Gary Warren Hart (born November 28, 1936) is a politician and lawyer from the state of Colorado. He formerly served as a Senator representing Colorado, and ran in the U.S. presidential elections in 1984 and 1988.

Hart was born in Ottawa, Kansas. He changed his last name from Hartpence to Hart in 1961. He grew up in and attended the public schools of Ottawa. Other schooling:

  • Bethany (Okla.) Nazarene College (grad 1958)
  • Yale Divinity School (grad 1961)
  • Yale University Law School (grad 1964)

He became attorney for the United States Department of Justice between 1964-1965, and was admitted to the Colorado and District of Columbia bars in 1965.

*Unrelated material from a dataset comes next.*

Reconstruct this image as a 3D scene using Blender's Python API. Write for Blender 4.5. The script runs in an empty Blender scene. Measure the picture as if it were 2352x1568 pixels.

He was special assistant to the solicitor of the United States Department of the Interior 1965-1967. He then engaged in private law practice in Denver, Colorado for the next seven years. He ran for and was elected as a Democrat to the United States Senate in 1974. He was reelected in 1980 and served until the end of his term January, 1987. During his second term, he was an unsuccessful candidate for the Democratic presidential nomination in 1984 presidential election.

In early 1987, Hart was the clear frontrunner for the Democratic nomination in the 1988 presidential election. It seemed that only Democratic party efforts to recruit New York Governor Mario Cuomo would thwart his nomination. Hart had put in a strong showing in the 1984 presidential election, and had refined his campaign in the intervening years.

However, questions about extramarital affairs dogged the charismatic candidate. An exasperated Hart challenged the press to tail him. The Miami Herald did exactly that, to uncover damaging evidence of an affair with 29-year-old model Donna Rice, getting a photograph of Rice sitting on Hart's lap. On May 8, 1987, a week after the Donna Rice story broke, Hart dropped out of the race.

In December of 1987, Hart returned to the race. However the damage had been done and his campaign went nowhere.

Hart resumed the practice of law. He remained moderately active in politics, serving on the bipartison Hart-Rudman Commission, commissioned on behalf of Bill Clinton and Newt Gingrich in 1998 to study U.S. homeland security. The commission issued several findings calling for broad changes to security policy, but many were not heeded until the September 11, 2001 Terrorist Attack made the vulnerabilities in U.S. defenses obvious.

He earned a D.Phil. degree at Oxford University in 2001.

Hart was considering a run in the 2004 presidential election, but decided against seeking the nomination in May 2003.

Hart is a resident of Kittredge, Colorado.